I agree that at some point a talking head repeating a particular "analysis" over and over becomes essentially a hack reciting talking points, no question. And I'm certain Crouere has inside knowledge about many GOP-related activies.

Again, I'm not trying to carry water for the fellow, but I recall that his analysis/punditry of Nagin during the campaign wasn't uncritical, either.

I would wager that he held his nose and voted for Mitch over Nagin.

I'll just put it this way: if Crouere ever said or wrote something about his preference or reasoning for Nagin over Landrieu, I would've called him on it (rather than concentrating my fire on fourth-tier analysts like GNOR's Mike Bayham).

I'm not saying Crouere was a profile in Conservative Courage, but from what I've seen I would not yet categorize him as an enabler.

By Blogger oyster, at 10:12 AM  

T'anks for the link, you treif thing, you! 8-)

By Blogger Leigh C., at 2:09 PM  

- Honestly, I don't remember Crouere being a "Nagin conservative" during the mayoral election.
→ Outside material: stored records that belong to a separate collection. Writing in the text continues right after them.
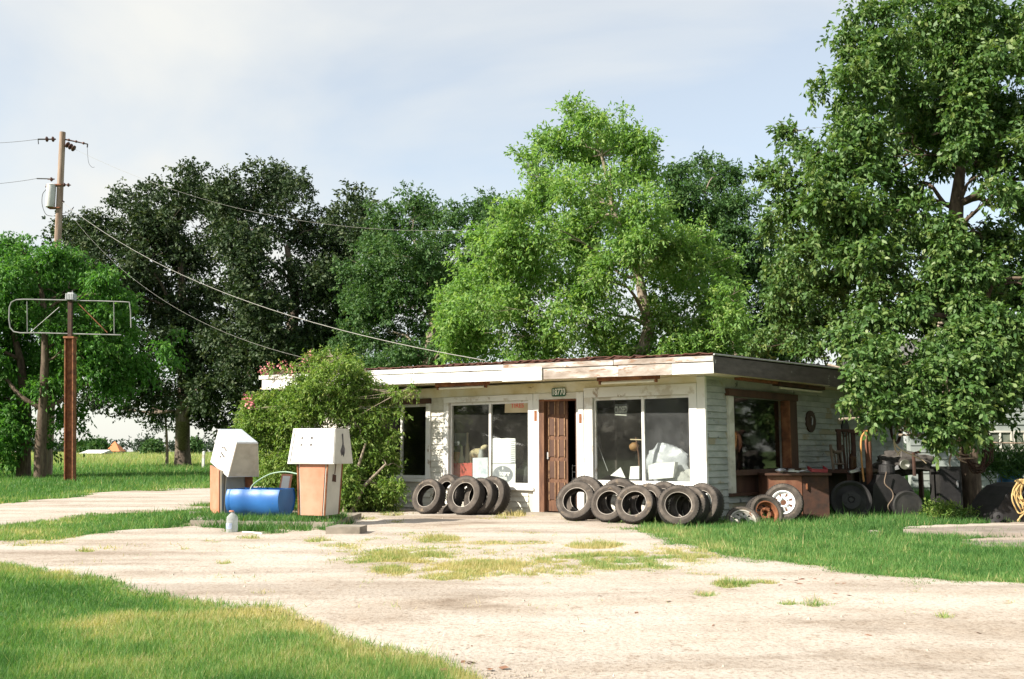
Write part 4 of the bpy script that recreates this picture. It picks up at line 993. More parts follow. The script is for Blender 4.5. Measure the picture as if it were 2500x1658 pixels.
# ================================================================== clutter along the side wall
def gbox(name, m, par, pxl, pxr, ypt, yd, depth, zbot=0.0, base_py=None, rot=0):
    """box whose front face spans photo columns pxl..pxr, top at row ypt, at distance yd, `depth` deep"""
    a = D(pxl, ypt, yd); b = D(pxr, ypt, yd); zt_ = a[2]
    mb_ = MB(); mb_.abox(a[0], b[0], yd, yd + depth, zbot, zt_); return mb_.build(name, m, par)
RUSTP = mat('rusty_sheet', [(.10, .045, .03), (.20, .085, .05), (.30, .17, .10)], 3, .8, .3)
cab = thing('rusty_cabinet', 'low rusty metal cabinet standing in the grass below the side window', 'cabinet', D(1905, 1262, 16.0) * np.array([1, 1, 0]))
cy_ = 15.75
gbox('cabinet_side', RUSTP, cab, 1872, 1957, 1161, cy_, .55)
gbox('cabinet_door', RUSTDK, cab, 1958, 2022, 1161, cy_ + .01, .54)
a = D(1868, 1157, cy_ - .05); b = D(2030, 1157, cy_ - .05)
mb = MB(); mb.abox(a[0], b[0], cy_ - .06, cy_ + .62, D(1900, 1160.5, cy_)[2], D(1900, 1155, cy_)[2]); mb.build('cabinet_top', DKWOOD, cab)
mb = MB(); p_ = D(1968, 1195, cy_); mb.abox(p_[0], p_[0] + .02, cy_ - .03, cy_ + .01, p_[2], p_[2] + .1); mb.build('handle', RUST, cab)
ztop = D(1900, 1155, cy_)[2]
SHINY = mat('bright_tin', [(.55, .56, .60), (.72, .73, .76)], 8, .3, .1, metal=.6)
def on_top(px, dy): 
    p = D(px, 1150, cy_ + dy); return np.array([p[0], p[1], ztop])
def small(name, label, cat, mb_, m_): return tag(mb_.build(name, m_, loc=np.array(mb_.v).min(0)), label, cat)
p_ = on_top(1906, .0); mb = MB(); mb.lathe([(.0, .0), (.03, .0), (.085, .05), (.09, .055), (.03, .012), (0, .012)], p_, UP + FN * .25, 16); small('tin_bowl', 'dented bright tin bowl tipped on the cabinet edge', 'bowl', mb, SHINY)
p_ = on_top(1932, .1); mb = MB(); mb.box(p_ + UP * .03, (.09, .02, 0), (-.02, .05, 0), UP * .012); mb.lathe([(0, 0), (.05, 0), (.055, .02), (0, .03)], p_ + UP * .042, UP, 12); small('tin_plate', 'flat shiny tin plate lying at the middle of the rusty cabinet', 'plate', mb, SHINY)
p_ = on_top(1962, .12); mb = MB(); mb.tube([p_ + UP * .02 + np.array((-.10, 0, 0)), p_ + UP * .035, p_ + UP * .05 + np.array((.10, .02, 0))], .012, 6); mb.lathe([(.012, -.02), (.03, -.015), (.03, .015), (.012, .02)], p_ + UP * .02 + np.array((-.10, 0, 0)), UP, 10); small('wrench', 'long pale wrench lying between the tin plate and red tray', 'wrench', mb, SHINY)
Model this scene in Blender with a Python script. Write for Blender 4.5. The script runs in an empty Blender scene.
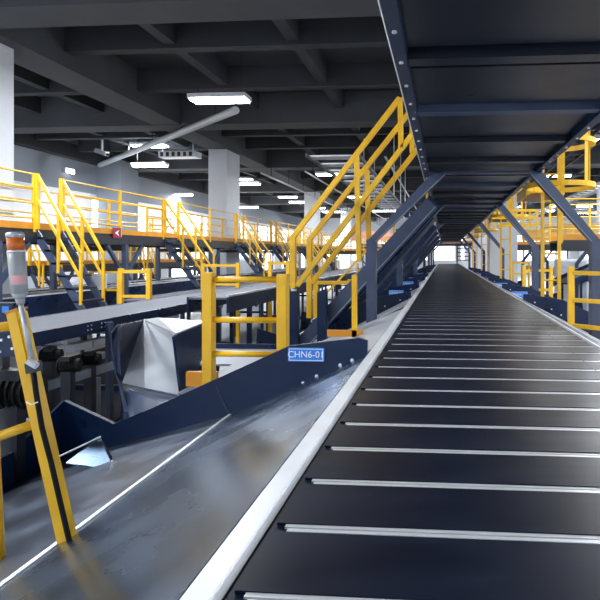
import bpy, bmesh, math, random
from mathutils import Vector, Matrix
random.seed(4)
C = bpy.context.scene.collection
F = 566.0
A = math.radians(4.5)             # camera yaw from the sorter's direction
PX0 = 444.0 - F * math.tan(A)     # principal point of the shifted lens
CA, SA = math.cos(A), math.sin(A)
V = Vector
FLOOR = -2.8

# ---------------------------------------------------------------- helpers
def U(px, py, X=None, Y=None, Z=None, D=None):
    """point of the place seen at (px, py), on the wall plane X, Y, the level Z or at the distance D"""
    r, u = (px - PX0) / F, (255 - py) / F
    d = V((CA * r - SA, SA * r + CA, u))
    if X is not None: return d * (X / d.x)
    if Y is not None: return d * (Y / d.y)
    if Z is not None: return d * (Z / d.z)
    return d * D

def YD(y, x):
    """distance along the hall of a thing set out at y on the line x"""
    return (.9684 * y - x * (.2493 - SA)) / CA
def MAT(name, col, rough=0.5, metal=0.0, noise=0.0, scale=8.0, emit=0.0, bump=0.0, stretch=None, spec=None, scratch=0.0):
    m = bpy.data.materials.new(name); m.use_nodes = True
    nt = m.node_tree; b = nt.nodes['Principled BSDF']
    b.inputs['Base Color'].default_value = (*col, 1)
    b.inputs['Roughness'].default_value = rough
    b.inputs['Metallic'].default_value = metal
    if spec is not None: b.inputs['Specular IOR Level'].default_value = spec
    if emit:
        b.inputs['Emission Color'].default_value = (*col, 1); b.inputs['Emission Strength'].default_value = emit
    if noise or bump:
        tc = nt.nodes.new('ShaderNodeTexCoord'); mp = nt.nodes.new('ShaderNodeMapping')
        if stretch: mp.inputs['Scale'].default_value = stretch
        n = nt.nodes.new('ShaderNodeTexNoise'); n.inputs['Scale'].default_value = scale; n.inputs['Detail'].default_value = 6
        nt.links.new(tc.outputs['Object'], mp.inputs[0]); nt.links.new(mp.outputs[0], n.inputs['Vector'])
        if noise:
            rp = nt.nodes.new('ShaderNodeValToRGB')
            rp.color_ramp.elements[0].position = .3; rp.color_ramp.elements[1].position = .7
            rp.color_ramp.elements[0].color = (*[max(0, c * (1 - noise)) for c in col], 1)
            rp.color_ramp.elements[1].color = (*[min(1, c * (1 + noise)) for c in col], 1)
            nt.links.new(n.outputs['Fac'], rp.inputs[0]); nt.links.new(rp.outputs[0], b.inputs['Base Color'])
            mr = nt.nodes.new('ShaderNodeMapRange'); mr.inputs['To Min'].default_value = max(.04, rough - .12); mr.inputs['To Max'].default_value = min(1, rough + .12)
            nt.links.new(n.outputs['Fac'], mr.inputs['Value']); nt.links.new(mr.outputs[0], b.inputs['Roughness'])
        if bump:
            bp = nt.nodes.new('ShaderNodeBump'); bp.inputs['Strength'].default_value = bump; bp.inputs['Distance'].default_value = .02
            nt.links.new(n.outputs['Fac'], bp.inputs['Height']); nt.links.new(bp.outputs[0], b.inputs['Normal'])
    return m

YEL = MAT('yellow_paint', (.82, .465, .010), .36, noise=.10, scale=5)
ORA = MAT('orange_kickplate_paint', (.62, .25, .015), .45, noise=.15, scale=3)
NAVY = MAT('navy_paint', (.0025, .013, .048), .30, noise=.25, scale=3, spec=.35)
SLATE = MAT('slate_blue_paint', (.042, .060, .115), .40, noise=.15, scale=4)
TRAY = MAT('grey_sheet_tray', (.27, .29, .33), .4, .3, noise=.12, scale=2)
LIP = MAT('pale_edge_highlight', (.22, .26, .34), .35, noise=.2)  # paler slate, paints the bright highlight along edges
DARK = MAT('dark_steel_paint', (.010, .013, .021), .45, noise=.2, scale=5)
STEEL = MAT('brushed_steel', (.15, .21, .31), .27, .95, noise=.05, scale=2.2)
PALE = MAT('pale_sheet', (.50, .53, .58), .36, .35, noise=.10, scale=2.2)
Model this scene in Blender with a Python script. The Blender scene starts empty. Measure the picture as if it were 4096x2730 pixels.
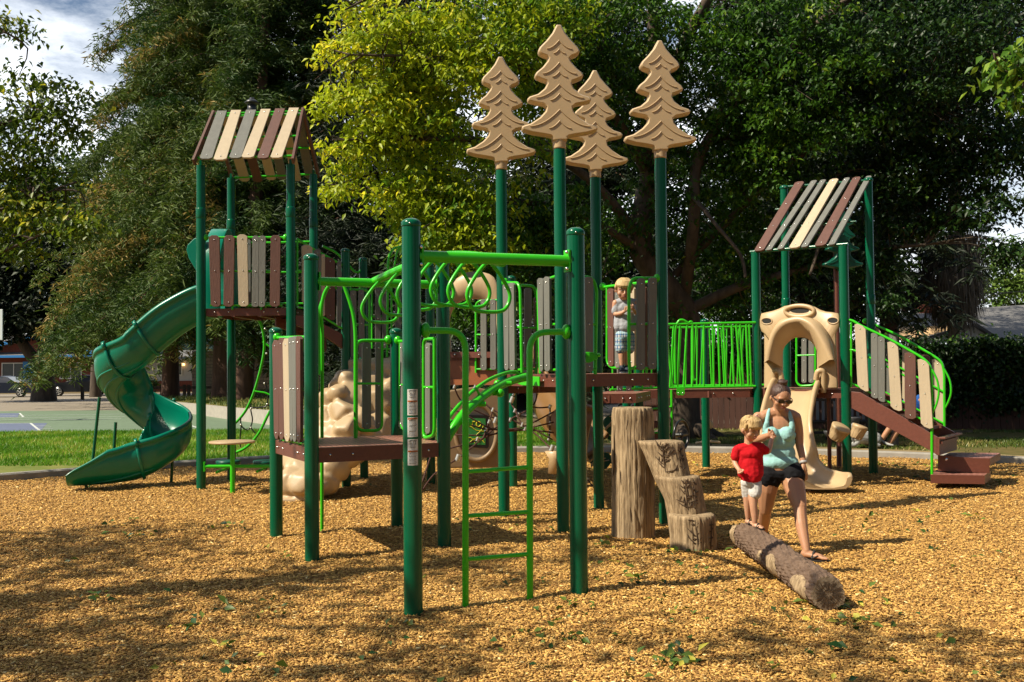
import bpy, math, random
import numpy as np
from mathutils import Vector, Matrix
random.seed(7)
RS = np.random.RandomState(11)
R = math.radians
sc = bpy.context.scene
col = sc.collection
# ---------------------------------------------------------------- camera
CAM = Vector((0, 0, 1.68)); FPX = 3982.0
_p, _r = R(1.5), R(0.5)
FW = Vector((0, math.cos(_p), math.sin(_p)))
_r0 = Vector((1, 0, 0)); _u0 = Vector((0, -math.sin(_p), math.cos(_p)))
RT = _r0*math.cos(_r) - _u0*math.sin(_r)
UP = _u0*math.cos(_r) + _r0*math.sin(_r)
cd = bpy.data.cameras.new('camera'); cam = bpy.data.objects.new('camera', cd); col.objects.link(cam)
cam.matrix_world = Matrix(((RT.x, UP.x, -FW.x, CAM.x), (RT.y, UP.y, -FW.y, CAM.y), (RT.z, UP.z, -FW.z, CAM.z), (0, 0, 0, 1)))
cd.sensor_width = 36; cd.lens = 35.0; cd.clip_start = .1; cd.clip_end = 2000
sc.camera = cam
# ---------------------------------------------------------------- light
SUN_AZ = Vector((-.93, -.37)).normalized(); SUN_EL = R(47)
SUN_DIR = Vector((SUN_AZ.x*math.cos(SUN_EL), SUN_AZ.y*math.cos(SUN_EL), math.sin(SUN_EL)))
ld = bpy.data.lights.new('sun', 'SUN'); ld.energy = 5.0; ld.angle = R(.5); ld.color = (1, .90, .72)
lo = bpy.data.objects.new('sun', ld); col.objects.link(lo)
lo.rotation_euler = SUN_DIR.to_track_quat('Z', 'Y').to_euler()
w = bpy.data.worlds.new('World'); sc.world = w; w.use_nodes = True
nt = w.node_tree; N = nt.nodes; L = nt.links
bg = N['Background']
sky = N.new('ShaderNodeTexSky'); sky.sky_type = 'NISHITA'; sky.sun_disc = False
sky.sun_elevation = SUN_EL; sky.sun_rotation = math.atan2(SUN_DIR.x, SUN_DIR.y)
tc = N.new('ShaderNodeTexCoord'); mp = N.new('ShaderNodeMapping'); mp.inputs['Scale'].default_value = (1, 1, 2.6)
L.new(tc.outputs['Generated'], mp.inputs[0])
n1 = N.new('ShaderNodeTexNoise'); n1.inputs['Scale'].default_value = 4.2; n1.inputs['Detail'].default_value = 9; n1.inputs['Roughness'].default_value = .62
L.new(mp.outputs[0], n1.inputs['Vector'])
rp = N.new('ShaderNodeValToRGB'); rp.color_ramp.elements[0].position = .36; rp.color_ramp.elements[1].position = .58
L.new(n1.outputs['Fac'], rp.inputs[0])
mx = N.new('ShaderNodeMix'); mx.data_type = 'RGBA'
# a cloud bank lies toward the far left, open blue overhead and behind
dp = N.new('ShaderNodeVectorMath'); dp.operation = 'DOT_PRODUCT'; dp.inputs[1].default_value = (-.35, .93, .12); sb_ = N.new('ShaderNodeMapRange'); sb_.inputs[1].default_value = .25; sb_.inputs[2].default_value = .75
nv = N.new('ShaderNodeVectorMath'); nv.operation = 'NORMALIZE'; L.new(tc.outputs['Generated'], nv.inputs[0]); L.new(nv.outputs[0], dp.inputs[0]); L.new(dp.outputs['Value'], sb_.inputs[0])
cm = N.new('ShaderNodeMath'); cm.operation = 'MULTIPLY'; L.new(rp.outputs[0], cm.inputs[0]); L.new(sb_.outputs[0], cm.inputs[1])
L.new(cm.outputs[0], mx.inputs[0]); L.new(sky.outputs[0], mx.inputs[6]); mx.inputs[7].default_value = (15.0, 15.6, 16.4, 1)
L.new(mx.outputs[2], bg.inputs['Color']); bg.inputs['Strength'].default_value = .065
sc.view_settings.view_transform = 'Standard'; sc.view_settings.look = 'None'
sc.view_settings.exposure = 0.62; sc.view_settings.gamma = 1.0
sc.cycles.max_bounces = 6; sc.cycles.diffuse_bounces = 3; sc.cycles.glossy_bounces = 3; sc.cycles.transmission_bounces = 3; sc.cycles.transparent_max_bounces = 4
sc.cycles.use_denoising = True; sc.cycles.caustics_reflective = False; sc.cycles.caustics_refractive = False

# ---------------------------------------------------------------- helpers
def V(*a): return Vector(a)
def P(px, py, Y):
    "world point on the plane y = Y that the photograph shows at (px, py) of 4096 x 2730"
    d = FW*FPX + RT*(px-2048) + UP*(1365-py)
    return CAM + d*(Y/d.y)
def X_(px, Y, py=1500): return P(px, py, Y).x
def Z_(py, Y, px=2048): return P(px, py, Y).z

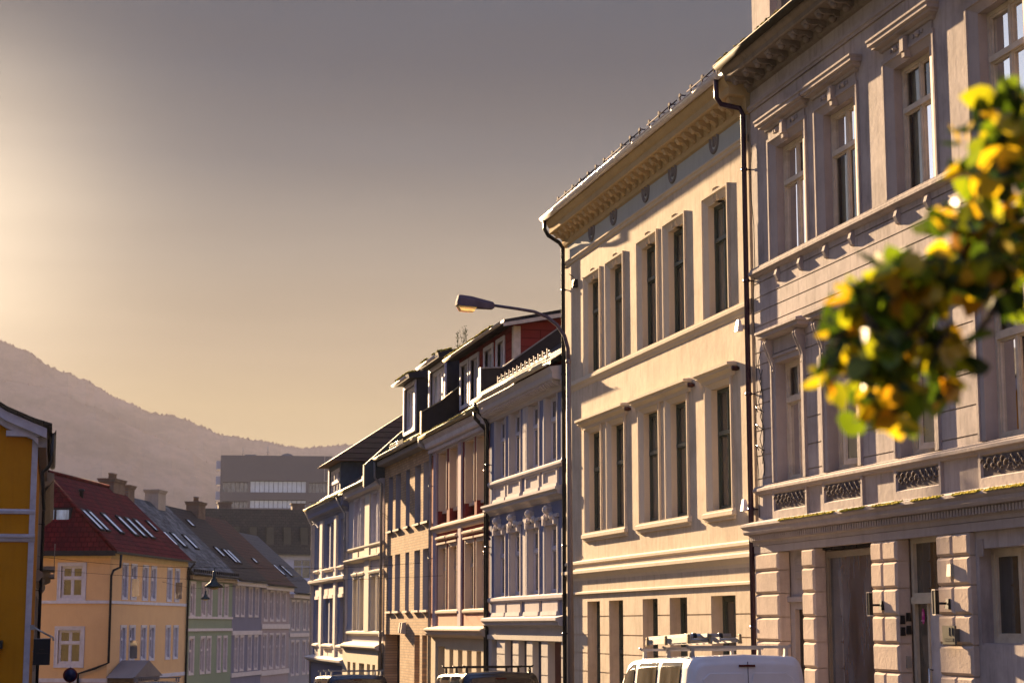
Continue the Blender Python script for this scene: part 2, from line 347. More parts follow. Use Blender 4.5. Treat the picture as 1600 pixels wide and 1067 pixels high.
def flat_surround(W, H, yw, sw=.16, p=.05, st=None, depth=None, bottom=False, ears=0):
    st = sw if st is None else st; f = -yw; mb = MB()
    L = [(-sw, W + sw, 0, H + st, f + .01), (-sw, W + sw, 0, H + st, f - p), (-sw + .05, W + sw - .05, 0, H + st - .05, f - p), (-sw + .05, W + sw - .05, 0, H + st - .05, f - p * .45),
         (0, W, 0, H, f - p * .45), (0, W, 0, H, f + (depth or yw + .02))]
    if bottom: L = [(a, b, (-sw if a <= -sw + 1e-6 else (-sw + .05 if a < -.06 else c)), d, y) for a, b, c, d, y in L]
    mb.loops(L, bottom); return mb
def curtains(o, W, H, depth=.09, pat=0):
    """cloth at both sides of the window with a dark room behind it"""
    mb = MB(); y0, y1 = depth, depth + .55
    mb.poly([(0, y1, 0), (W, y1, 0), (W, y1, H), (0, y1, H)])
    for q in ([(0, y0, 0), (0, y1, 0), (0, y1, H), (0, y0, H)], [(W, y0, 0), (W, y1, 0), (W, y1, H), (W, y0, H)], [(0, y0, 0), (W, y0, 0), (W, y1, 0), (0, y1, 0)], [(0, y0, H), (W, y0, H), (W, y1, H), (0, y1, H)]): mb.poly(q)
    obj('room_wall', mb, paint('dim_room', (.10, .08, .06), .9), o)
    for k, (a, b) in enumerate(((.02, .30 + .08 * (pat % 2)), (.72 - .1 * (pat % 3 == 0), .98))):
        if pat % 4 == 3 and k == 0: continue
        mb = MB(); mb.smooth = True; n = 22
        mb.ring([[(W * (a + (b - a) * q / n), y0 + .06 + .022 * math.sin(q * 1.9 + pat), z) for q in range(n + 1)] for z in (.03, H * .5, H - .03)], False)
        obj('curtain', mb, paint('curtain_cloth', (.70, .70, .72), .9), o)
def T(v, w_):     # apparent coordinate on the facade plane -> true coordinate of something standing w_ proud (about eye)
    k = (11.6 - w_) / 11.6; return v * k
def TZ(z, w_): k = (11.6 - w_) / 11.6; return 1.6 + (z - 1.6) * k

def pipe(B, name, pts, r, mat, brackets=True):
    mb = MB(); mb.tube(pts, r, 10)
    if brackets:
        a, b = Vector(pts[-2]), Vector(pts[-1]); n = max(2, int(abs(a.z - b.z) / 1.9))
        for k in range(n):
            q = a.lerp(b, (k + .5) / n); mb.lathe((q.x, q.y, q.z - .025), [(r * 1.25, 0), (r * 1.25, .05)], 10); mb.box(q.x - .012, q.x + .012, q.y, q.y + .14, q.z - .01, q.z + .012)
    return B.part(name, mb, mat)
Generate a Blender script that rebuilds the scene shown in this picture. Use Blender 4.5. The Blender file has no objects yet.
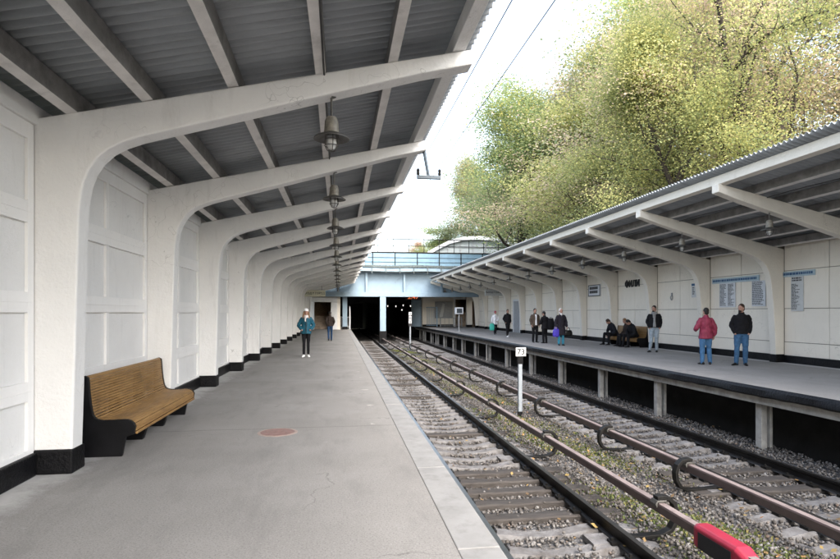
import bpy, bmesh, math, random
import numpy as np
from mathutils import Vector, Matrix
random.seed(7); RNG = np.random.default_rng(11)
S = bpy.context.scene; COL = S.collection
PI = math.pi; R = math.radians

# ------------------------------------------------------------------ materials
def new_mat(name):
    m = bpy.data.materials.new(name); m.use_nodes = True
    return m, m.node_tree.nodes, m.node_tree.links, m.node_tree.nodes['Principled BSDF']
def noise(N, L, vec, scale, detail=5, rough=.6, dist=0):
    n = N.new('ShaderNodeTexNoise'); n.inputs['Scale'].default_value = scale
    n.inputs['Detail'].default_value = detail; n.inputs['Roughness'].default_value = rough
    n.inputs['Distortion'].default_value = dist
    L.new(vec, n.inputs['Vector']); return n.outputs['Fac']
def ramp(N, L, fac, stops):
    r = N.new('ShaderNodeValToRGB'); e = r.color_ramp.elements
    while len(e) < len(stops): e.new(.5)
    for el, (p, c) in zip(e, stops):
        el.position = p; el.color = (c, c, c, 1) if isinstance(c, (int, float)) else (*c, 1)
    L.new(fac, r.inputs['Fac']); return r.outputs['Color']
def mix(N, L, fac, a, b, mode='MIX'):
    m = N.new('ShaderNodeMix'); m.data_type = 'RGBA'; m.blend_type = mode
    for k, v in ((0, fac), (6, a), (7, b)):
        if isinstance(v, (int, float)): m.inputs[k].default_value = v
        elif isinstance(v, tuple): m.inputs[k].default_value = (*v, 1)
        else: L.new(v, m.inputs[k])
    return m.outputs[2]
def mth(N, L, op, a, b=0.0):
    m = N.new('ShaderNodeMath'); m.operation = op
    for k, v in ((0, a), (1, b)):
        if isinstance(v, (int, float)): m.inputs[k].default_value = v
        else: L.new(v, m.inputs[k])
    return m.outputs[0]
def vec_of(N, L, world=True, scale=None):
    if world: v = N.new('ShaderNodeNewGeometry').outputs['Position']
    else: v = N.new('ShaderNodeTexCoord').outputs['Object']
    if scale:
        mp = N.new('ShaderNodeMapping'); mp.inputs['Scale'].default_value = scale
        L.new(v, mp.inputs['Vector']); v = mp.outputs['Vector']
    return v
def bump(N, L, B, h, strength, dist=.02):
    b = N.new('ShaderNodeBump'); b.inputs['Strength'].default_value = strength
    b.inputs['Distance'].default_value = dist
    L.new(h, b.inputs['Height']); L.new(b.outputs['Normal'], B.inputs['Normal'])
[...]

No, but do you remember Sabludowsky pointing out that he got a 37k contract from Meffert and Nagin for legal consulting services?

Sabludowsky sent at an email calling the speech, "Historic"....and I hate to link this, but you have to read this ass-sucking commentary to believe it:

http://www.bayoubuzz.com/News/NewOrleans/New_Orleans_Nagin_City_Speech_Tale_of_Two_Futures__3865.asp

By Blogger Dambala, at 6:23 PM  

You're right, I had to read it to believe it.

"Ass-sucking" is the correct description.